The Real Deal New York

Firm to pay restitution to tenants in 42 rent-regulated buildings

Residents claimed Colonial Management failed to maintain properties, engaged in harassment
By David Jones | September 10, 2014 02:50PM

New York state Attorney General Eric Schneiderman announced today that his office has reached a settlement with Colonial Management over the company’s maintenance of 42 rent-regulated buildings in New York City – and its treatment of tenants at those properties.

Under the terms of the deal, Colonial, led by David Kramer, agreed to pay $225,000 in rent credits and restitution and to complete repairs for about 1,700 tenants in rent-regulated buildings in Brooklyn, the Bronx and Manhattan. Those tenants claim they were subject to harassment when they tried to organize against the buildings’ landlords.

The settlement follows an April agreement with the buildings’ owners — a partnership of private equity firms including Westbrook Partners and Normandy Real Estate Partners — to provide almost $1 million in rent credits, a one-year deadline to complete repairs, and called for the termination of Colonial as the management firm.

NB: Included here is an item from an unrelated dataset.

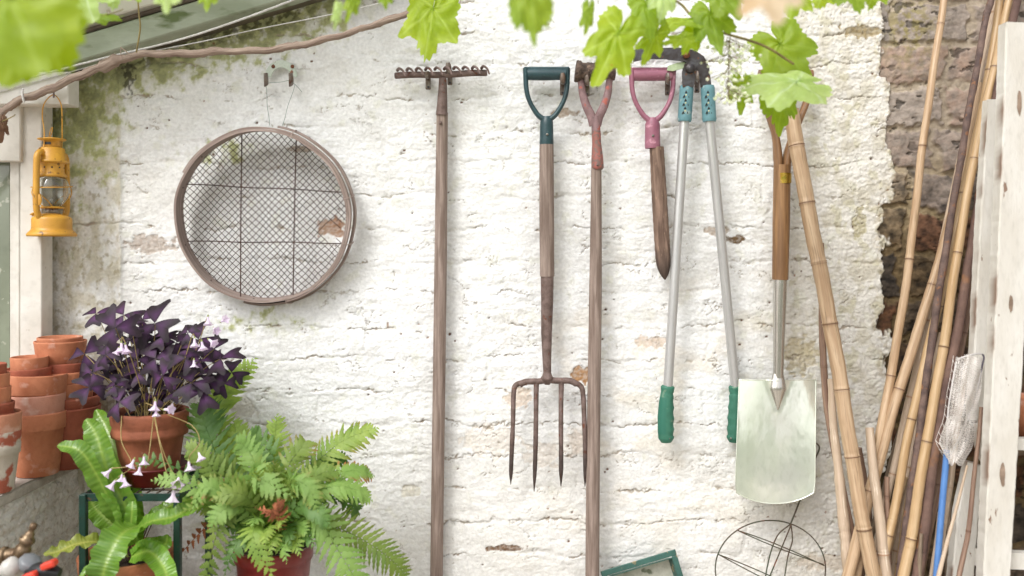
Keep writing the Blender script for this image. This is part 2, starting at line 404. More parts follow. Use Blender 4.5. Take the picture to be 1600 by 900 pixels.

The AG’s investigations followed extensive complaints filed in November 2013 by tenants alleging they were being harassed by the landlords after they tried to organize against the owners. Residents also claimed that Colonial took down notices they posted and retaliated against tenants who participated in organizing tenants associations.

The investigation found that Colonial failed to maintain the buildings. Two of the buildings were listed on the city’s Alternative Enforcement Program, which includes the worst maintained properties in the city.

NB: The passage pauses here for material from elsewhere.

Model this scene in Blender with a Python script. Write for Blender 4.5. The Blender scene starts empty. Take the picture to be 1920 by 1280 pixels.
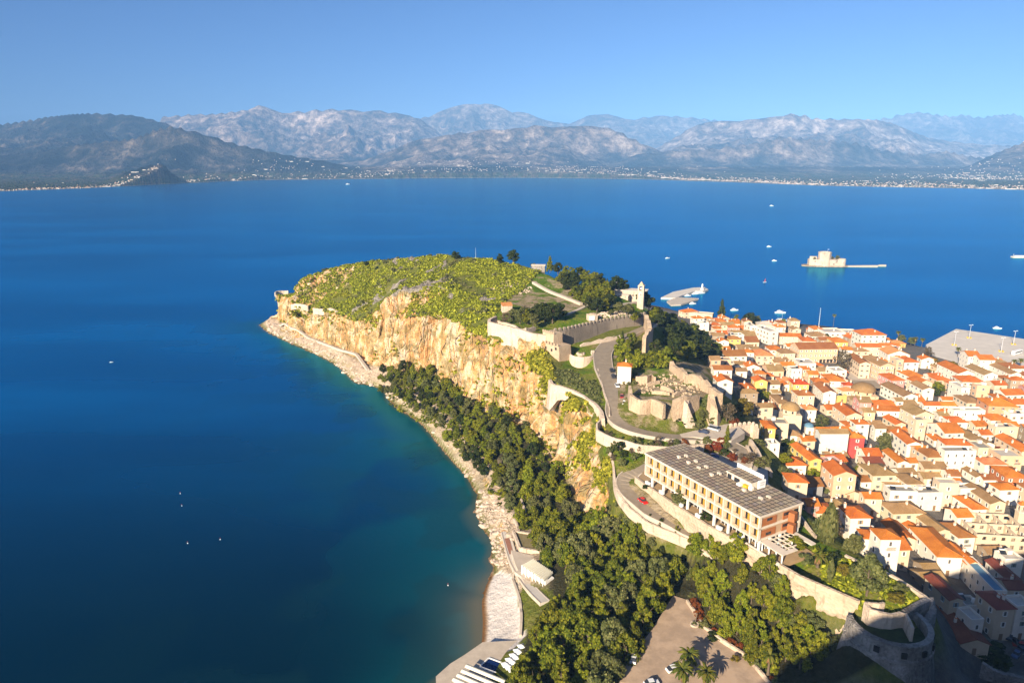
import bpy, bmesh, math, random
import numpy as np
from mathutils import Vector, Matrix
R = math.radians
random.seed(7)
rng = np.random.default_rng(11)
scene = bpy.context.scene
COL = scene.collection

# ------------------------------------------------------------------ camera
CF, CH, CHY = 1300.0, 150.0, 305.0          # focal length in photo pixels, height above the sea, horizon row
PITCH = math.atan((640 - CHY) / CF)
CP, SP = math.cos(PITCH), math.sin(PITCH)
cam = bpy.data.cameras.new("camera")
cam.sensor_width = 36.0
cam.lens = 36.0 * CF / 1920.0
cam.clip_start = 1.0
cam.clip_end = 90000.0
camo = bpy.data.objects.new("camera", cam)
camo.location = (0, 0, CH)
camo.rotation_euler = (math.pi / 2 - PITCH, 0, 0)
COL.objects.link(camo)
scene.camera = camo

# ------------------------------------------------------------------ sky and sun
SUN_AZ, SUN_EL = R(238.0), R(23.0)          # direction towards the sun, counter-clockwise from +X
w = bpy.data.worlds.new("World")
scene.world = w
w.use_nodes = True
nt = w.node_tree
bg = nt.nodes["Background"]
sky = nt.nodes.new("ShaderNodeTexSky")
sky.sky_type = 'NISHITA'
sky.sun_disc = False
sky.sun_elevation = SUN_EL
sky.sun_rotation = math.pi / 2 - SUN_AZ
sky.altitude = 200
sky.air_density = 0.6
sky.dust_density = 2.5
sky.ozone_density = 9
nt.links.new(sky.outputs[0], bg.inputs[0])
bg.inputs[1].default_value = 0.066
sl = bpy.data.lights.new("sun", 'SUN')
sl.energy = 5.0
sl.angle = R(0.5)
sl.color = (1.0, 0.84, 0.62)
so = bpy.data.objects.new("sun", sl)
sd = Vector((math.cos(SUN_AZ) * math.cos(SUN_EL), math.sin(SUN_AZ) * math.cos(SUN_EL), math.sin(SUN_EL)))
so.rotation_euler = sd.to_track_quat('Z', 'Y').to_euler()
COL.objects.link(so)
scene.view_settings.view_transform = 'Standard'
scene.view_settings.look = 'None'
scene.view_settings.exposure = 1.2
scene.cycles.max_bounces = 5
scene.cycles.diffuse_bounces = 2
scene.cycles.glossy_bounces = 2
scene.cycles.transparent_max_bounces = 4
scene.cycles.volume_bounces = 0

# ------------------------------------------------------------------ helpers
def ray(x, y):
    a = (x - 960) / CF
    b = (640 - y) / CF
    return a, CP + b * SP, -SP + b * CP

def at(x, y, z=0.0):
    """A point of the place, from where it stands in the photo and its height above the sea."""
    d = ray(x, y)
    t = (z - CH) / d[2]
    return np.array([d[0] * t, d[1] * t, z])

def atD(x, y, Y):
    d = ray(x, y)
    t = Y / d[1]
    return np.array([d[0] * t, Y, CH + d[2] * t])

def alb(c):
    """Surface colours for this exposure: mid and dark tones down, whites nearly as they are."""
    t = min(1, max(0, (max(c) - .45) / .3)); s = .68 + .2 * t * t * (3 - 2 * t)
    return tuple(q * s for q in c)
def mat(name, base, rough=0.8, var=0.0, scale=1.0, bump=0.0, spec=0.3, col2=None, detail=6.0, rnd=0.0, bscale=None, metal=0.0, lo=0.35, hi=0.65):
    """Principled material: noise mix of two colours, bump, and a small random shift per object."""
    m = bpy.data.materials.new(name)
    m.use_nodes = True
    n, l = m.node_tree.nodes, m.node_tree.links
    b = n["Principled BSDF"]
    b.inputs["Roughness"].default_value = rough
    b.inputs["Specular IOR Level"].default_value = spec
    b.inputs["Metallic"].default_value = metal
    base = alb(base)
    if col2 is not None: col2 = alb(col2)
    if col2 is None:
        col2 = tuple(max(0, c * (1 - var)) for c in base)
    tc = n.new("ShaderNodeTexCoord")
    out = None
    if var > 0 or col2 != base:
        nz = n.new("ShaderNodeTexNoise")
        nz.inputs["Scale"].default_value = scale
        nz.inputs["Detail"].default_value = detail
        nz.inputs["Roughness"].default_value = 0.65
        l.new(tc.outputs["Object"], nz.inputs["Vector"])
        rp = n.new("ShaderNodeValToRGB")
        rp.color_ramp.elements[0].position = lo
        rp.color_ramp.elements[1].position = hi
        rp.color_ramp.elements[0].color = (*col2, 1)
        rp.color_ramp.elements[1].color = (*base, 1)
        l.new(nz.outputs["Fac"], rp.inputs["Fac"])
        out = rp.outputs["Color"]
    if rnd > 0:
        oi = n.new("ShaderNodeObjectInfo")
        hs = n.new("ShaderNodeHueSaturation")
        mr = n.new("ShaderNodeMapRange")
        mr.inputs["To Min"].default_value = 1 - rnd
        mr.inputs["To Max"].default_value = 1 + rnd
        l.new(oi.outputs["Random"], mr.inputs["Value"])
        l.new(mr.outputs[0], hs.inputs["Value"])
        mr2 = n.new("ShaderNodeMapRange")
        mr2.inputs["To Min"].default_value = 0.5 - rnd * 0.06
        mr2.inputs["To Max"].default_value = 0.5 + rnd * 0.06
        mlt = n.new("ShaderNodeMath"); mlt.operation = 'MULTIPLY'; mlt.inputs[1].default_value = 7.31
        frc = n.new("ShaderNodeMath"); frc.operation = 'FRACT'
        l.new(oi.outputs["Random"], mlt.inputs[0]); l.new(mlt.outputs[0], frc.inputs[0]); l.new(frc.outputs[0], mr2.inputs["Value"])
        l.new(mr2.outputs[0], hs.inputs["Hue"])
        if out is None:
            hs.inputs["Color"].default_value = (*base, 1)
        else:
            l.new(out, hs.inputs["Color"])
        out = hs.outputs["Color"]
    if out is not None:
        l.new(out, b.inputs["Base Color"])
    else:
        b.inputs["Base Color"].default_value = (*base, 1)
    if bump > 0:
        nb = n.new("ShaderNodeTexNoise")
        nb.inputs["Scale"].default_value = bscale or scale * 3
        nb.inputs["Detail"].default_value = 6
        bp = n.new("ShaderNodeBump")
        bp.inputs["Strength"].default_value = min(1.0, bump)
        bp.inputs["Distance"].default_value = max(1.0, bump)
        l.new(tc.outputs["Object"], nb.inputs["Vector"])
        l.new(nb.outputs["Fac"], bp.inputs["Height"])
        l.new(bp.outputs[0], b.inputs["Normal"])
    return m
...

“This agreement shows that we will leave no stone unturned in holding property owners accountable and in securing full and meaningful relief for tenants who have endured harassment and neglect,” Schneiderman said in a statement.

Today’s agreement calls for a one-time credit of $600 for tenants who live in seven of the 42 buildings that Colonial owns, which amounts to $140,000. In addition, tenants in all 42 buildings managed by Colonial will get a total of $50,000 in restitution.

The agreement calls for Colonial Management to be dissolved, with a new company brought in to manage the seven buildings. Repairs and outstanding code-violations must be repaired within a year as well, according to the AG.

“Colonial Management and the new owners of the seven buildings are pleased that they were able to come to this agreement with the Attorney General’s office that continues the relief that was afforded to tenants in the AG’s previous agreement with the owners of the Three Borough Pool and resolves any outstanding issues with the seven buildings that were left over from prior ownership,” said Y. David Scharf, attorney for Colonial, in a statement. 

He added that Colonial Management fully cooperated with the AG, and neither admits nor denies the AG’s findings in the current investigation. According to the statement from the AG, Kramer purchased seven of the buildings in the original 42.

Ed Josephson, director of legal services at South Brooklyn Legal Services, claimed the owners bought a number of highly leveraged properties and then attempted to push out residents to bring in higher paying tenants. His organization represented a number of clients in Colonial buildings in the Bronx, but was not personally involved in the settlement talks with the AG.

“There’s a lot of hedge fund money looking for quick profits,” he said. “Either they succeed and displace tenants or they can’t get the rents up and go into foreclosure.”

Officials at Colonial were not immediately available for comment. An attorney for Colonial was not immediately available for comment.